Si Anne Frank était toujours vivante, planquée dans le grenier de la maison que vous venez d’acheter, et de surcroît une emmerdeuse de première, comment réagiriez-vous ? À partir de ce délirant postulat de départ, Shalom Auslander bâtit la trame de son nouveau et surprenant roman L’Espoir cette tragédie (Belfond). Après un premier coup de maître avec le récit autobiographique La lamentation du prépuce, suivi de l’hilarant recueil de nouvelles Attention Dieu méchant, Auslander poursuit son oeuvre iconoclaste.
La bâtisse bien tranquille perdue en pleine campagne de l’État de New York où emménagent Salomon Kugel, son épouse et son fils, a tout de La petite maison dans la prairie. Mais ces Ingals version ashkénaze, auxquels s’ajoute la mère hystérique de Salomon, mythomane obsédée par la Shoah au point de s’inventer un passé de déportée alors qu’elle est née à Brooklyn en 1945, vont rapidement déchanter lorsque Salomon découvre qu’une femme de 80 ans squatte son grenier. Et pas n’importe laquelle : Anne Frank, qui rame sur l’écriture de son futur et second best seller. Pensez, 32 millions d’exemplaires vendu de son Journal, ça met la pression pour la suite…
Fort de cette idée déjantée et quasi-hérétique de ressusciter l’icône Anne Frank, plus ou moins esquissée dans L’Ecrivain des ombres de Philip Roth, Shalom Auslander entraîne son lecteur dans une réflexion sur l’après-Shoah. Comment en parler, comment transmettre, comment l’écrire, comment se « projeter » dans un tel gouffre, comment vivre avec le poids de la culpabilité ? Auslander est indubitablement un auteur doué, ses deux premiers opus ont largement démontré son art du comique, de l’irrévérence, et l’acuité de son regard sur ses contemporains. Ici encore, on reste impressionné par la puissance humoristique de certaines situations et dialogues, telle cette scène où la mère de Salomon, alors encore un enfant, lui montre un livre consacré au camp de Buchenwald, et lui présente des photographies de fosses communes :
C’est ton oncle, disait-elle. Là, c’est la soeur de ton grand-père. Et là, c’est le père de ton cousin.

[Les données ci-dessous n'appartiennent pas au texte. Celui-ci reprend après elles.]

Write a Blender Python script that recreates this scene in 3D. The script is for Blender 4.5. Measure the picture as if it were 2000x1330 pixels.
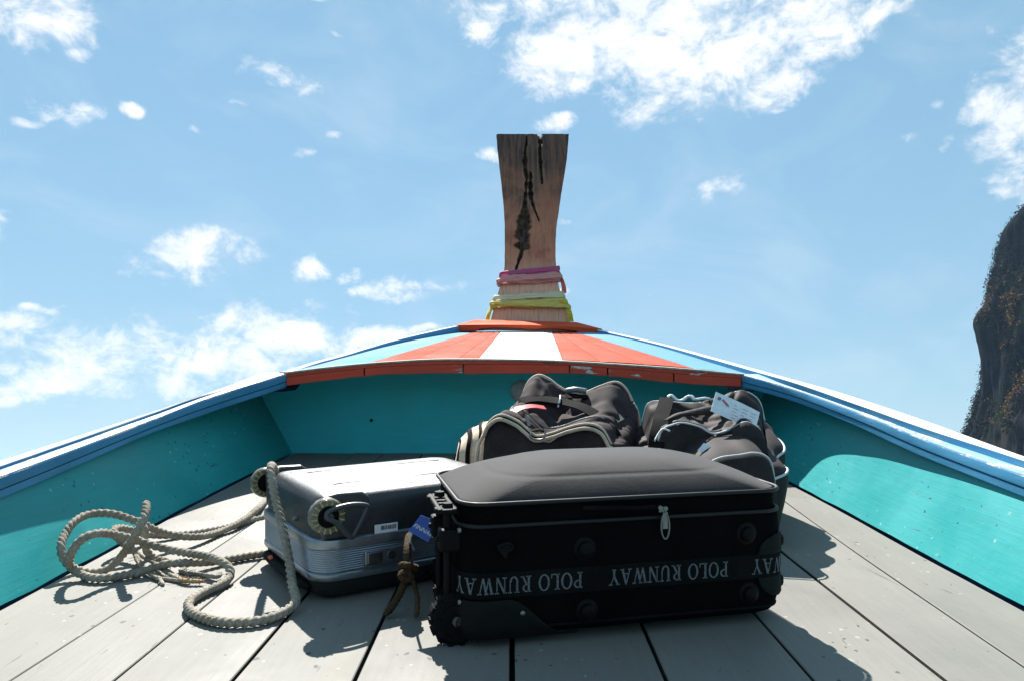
import bpy, bmesh, math, random
from mathutils import Vector, Matrix, noise
R = math.radians
random.seed(7)
scene = bpy.context.scene
for o in list(bpy.data.objects):
    bpy.data.objects.remove(o)
col = scene.collection

# The boat rides bow-up by ten degrees: everything on board is laid out in
# boat axes (x right, y towards the bow, z up from the floor) and tilted by T.
T = Matrix.Rotation(R(10.0), 4, 'X')

# ------------------------------------------------------------------ camera
cam = bpy.data.cameras.new('camera')
cam.sensor_width = 36.0
cam.lens = 36.0 * 1519 / 2000
cam.clip_start = 0.05
cam.clip_end = 20000
co = bpy.data.objects.new('camera', cam)
col.objects.link(co)
co.matrix_world = T @ Matrix.Translation((0, 0, 0.62)) @ Matrix.Rotation(R(90.0 - 0.19), 4, 'X')
scene.camera = co

# ------------------------------------------------------------------ sun, sky
EXPOSURE = 1.35
SUN_BOAT = Vector((-0.157, 0.714, 0.682)).normalized()
SUN = (T.to_3x3() @ SUN_BOAT).normalized()
sl = bpy.data.lights.new('sun', 'SUN')
sl.energy = 5.0
sl.angle = R(0.53)
sl.color = (1.0, 0.965, 0.90)
so = bpy.data.objects.new('sun', sl)
col.objects.link(so)
so.rotation_euler = SUN.to_track_quat('Z', 'Y').to_euler()
so.location = (0, 0, 30)
sun_el = math.asin(SUN.z)
sun_az = math.atan2(SUN.x, SUN.y)

vs = scene.view_settings
vs.view_transform = 'Standard'
vs.look = 'None'
vs.gamma = 1.0
vs.exposure = EXPOSURE
vs.use_curve_mapping = False
scene.cycles.max_bounces = 8
scene.cycles.use_denoising = True


class NT:
    """Small helper for writing node trees."""
    def __init__(self, tree):
        self.t = tree
        self.n = tree.nodes
        self.l = tree.links

    def new(self, typ, **kw):
        nd = self.n.new(typ)
        for k, v in kw.items():
            setattr(nd, k, v)
        return nd

    def put(self, sock, v):
        if isinstance(v, bpy.types.NodeSocket):
            self.l.new(v, sock)
        elif v is not None:
            sock.default_value = v

    def math(self, op, a, b=None, c=None, clamp=False):
        nd = self.new('ShaderNodeMath', operation=op, use_clamp=clamp)
        for i, v in enumerate((a, b, c)):
            if v is not None:
                self.put(nd.inputs[i], v)
        return nd.outputs[0]

    def vmath(self, op, a, b=None):
        nd = self.new('ShaderNodeVectorMath', operation=op)
        self.put(nd.inputs[0], a)
        if b is not None:
            self.put(nd.inputs[1], b)
        return nd.outputs['Value'] if op in ('DOT_PRODUCT', 'LENGTH') else nd.outputs[0]

    def mix(self, fac, a, b, blend='MIX'):
        nd = self.new('ShaderNodeMix', data_type='RGBA', blend_type=blend)
        self.put(nd.inputs[0], fac)
        self.put(nd.inputs[6], a)
        self.put(nd.inputs[7], b)
        return nd.outputs[2]

    def ramp(self, v, lo, hi, a=0.0, b=1.0, smooth=True):
        nd = self.new('ShaderNodeMapRange', interpolation_type='SMOOTHSTEP' if smooth else 'LINEAR')
        self.put(nd.inputs[0], v)
        for i, x in enumerate((lo, hi, a, b)):
            self.put(nd.inputs[i + 1], x)
        return nd.outputs[0]

    def noise(self, vec, scale, detail=4, rough=0.55, dist=0.0, dims='3D'):
        nd = self.new('ShaderNodeTexNoise', noise_dimensions=dims)
        self.put(nd.inputs['Vector'], vec)
        nd.inputs['Scale'].default_value = scale
        nd.inputs['Detail'].default_value = detail
        nd.inputs['Roughness'].default_value = rough
        nd.inputs['Distortion'].default_value = dist
        return nd.outputs[0]

    def mapping(self, vec, scale=(1, 1, 1), loc=(0, 0, 0), rot=(0, 0, 0)):
        nd = self.new('ShaderNodeMapping')
        self.put(nd.inputs[0], vec)
        self.put(nd.inputs[1], loc)
        nd.inputs[2].default_value = rot
        nd.inputs[3].default_value = scale
        return nd.outputs[0]


def c4(c):
    return (c[0], c[1], c[2], 1.0)


# clouds: azimuth, elevation, half width, half height (degrees), tilt, weight
CLOUDS = [(3.3, 29.9, 5.31, 1.95, -10, 1), (10.2, 31.1, 6.59, 3.47, 0, 1.2), (15.9, 28.9, 7.57, 3.1, 10, 1.2), (23.3, 29.4, 5.92, 2.14, 15, 1), (18.4, 26.8, 4.47, 1.72, 0, 1), (-0.4, 31.2, 3.16, 1.41, -20, 0.8), (28.1, 29.7, 1.9, 1.11, 0, 0.7), (3.7, 28.0, 2.86, 1.25, 0, 0.9), (12.3, 34.7, 11.74, 3.69, 0, 1.3), (35.2, 24.9, 1.97, 1.66, 0, 1), (33.7, 21.3, 1.87, 2.34, 0, 1), (34.4, 18.4, 1.56, 1.87, 0, 1), (37.1, 22.0, 2.99, 4.79, 0, 1.1), (-34.9, 27.8, 3.3, 1.74, 0, 1.1), (-31.6, 26.2, 1.0, 0.53, 0, 0.8), (-32.8, 22.6, 1.57, 0.88, -20, 0.8), (-31.5, 22.6, 1.43, 0.95, 30, 0.75), (-34.3, 21.5, 0.87, 0.43, 0, 0.8), (-18.5, 27.1, 2.92, 0.96, -10, 0.85), (-27.7, 23.5, 0.92, 0.46, 0, 0.8), (-19.8, 25.2, 0.96, 0.31, 0, 0.7), (-23.5, 23.1, 0.85, 0.3, 0, 0.65), (-13.8, 23.9, 0.78, 0.25, 0, 0.7), (-16.4, 22.4, 1.2, 0.57, 15, 0.8), (-22.9, 14.8, 4.0, 1.46, 12, 1.1), (-15.0, 14.4, 1.64, 1.02, 20, 0.85), (-12.4, 14.1, 0.96, 0.74, 0, 0.85), (-7.7, 13.6, 4.18, 0.75, 8, 1), (-34.4, 14.9, 1.25, 1.31, 0, 1), (-32.8, 9.2, 1.91, 1.02, 0, 1.1), (-32.0, 10.3, 1.61, 0.26, 0, 0.6), (-28.1, 7.8, 5.34, 2.07, 0, 1.1), (-23.4, 8.1, 4.51, 2.25, 0, 1.1), (-16.7, 9.6, 4.34, 1.99, 0, 1.2), (-12.0, 9.0, 3.14, 1.84, 0, 1), (-20.7, 6.4, 11.63, 1.94, 0, 0.9), (-30.5, 6.2, 3.25, 1.23, 0, 1), (-8.8, 10.3, 2.24, 0.82, 0, 0.7), (-6.1, 10.7, 1.5, 0.41, 0, 0.7), (-33.4, 7.1, 1.26, 0.63, 0, 0.8), (-32.9, 5.0, 1.58, 0.51, 0, 0.7), (15.5, 20.2, 2.22, 1.0, 18, 0.95), (3.1, 25.1, 1.74, 0.73, 0, 1), (-1.8, 23.1, 1.17, 0.59, 0, 0.9), (4.3, 18.5, 0.74, 0.37, 0, 0.8), (4.3, 13.2, 0.68, 0.3, 0, 0.7), (10.3, 13.0, 0.82, 0.26, 0, 0.55), (28.5, 21.8, 0.79, 0.29, 10, 0.8), (30.7, 21.1, 0.96, 0.45, 20, 0.55), (30.5, 23.2, 0.83, 0.51, 0, 0.5), (8.0, 26.8, 0.79, 0.36, 0, 0.5), (14.2, 24.8, 0.57, 0.32, 0, 0.6), (-13.7, 30.2, 0.69, 0.28, 0, 0.6), (-15.2, 28.5, 0.87, 0.31, 30, 0.5), (-15.8, 32.5, 1.35, 0.34, 0, 0.7)]
SKY_STRENGTH = 0.05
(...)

Ça, c’est quoi ? avait-il encore demandé en montrant l’abat-jour qu’elle avait posé sur sa table de nuit.
C’est ton grand-père, avait-elle répondu en poussant un profond soupir. Puis elle avait enfoui son visage entre ses mains et éclaté en sanglots.
Attrapant l’abat-jour, il l’avait retourné en tous sens. Ça, c’est Zeide ?
Mère s’était alors aussitôt ressaisie et avait acquiescé d’un signe de tête. Tu as vu comme ils nous traitent ? avait-elle murmuré. Il n’y a pas de paix, jamais de paix. Partout où nous allons, nous nous cachons. Toujours et encore plus de terreur.
C’est marqué Made in Taiwan, avait-il observé.
Mère l’avait dévisagé, la déception se mêlant à la fureur dans ses yeux bouffis par les larmes.
Bon, ils n’allaient pas mettre Made in Buchenwald quand même ? avait-elle rétorqué d’un ton cinglant.
Si les traits acerbes de Shalom Auslander parcourent cette fable sensible et drôle, l’auteur nous interpellant avec mordant sur la fascination troublante que peut exercer l’Holocauste et sur le mythe de l’espoir – qui finalement pour Auslander, délibérément pessimiste, ne contribuerait qu’à rendre pire le monde dans lequel nous vivons – il reste malgré tout une impression frustrante à la lecture de L’Espoir cette tragédie. Comme si une bonne idée ne suffisait pas à faire un bon livre, et qu’Auslander avait finalement utilisé ce qui aurait fait l’objet d’une extraordinaire nouvelle ou récit court, pour les besoins d’une fiction qui se perd souvent en chemin par ses longueurs. Défaut de jeunesse d’un écrivain brillant, qui, au cours d’une interview, a déclaré « en fait, j’ai juste écrit quelque chose qui m’a fait rire ».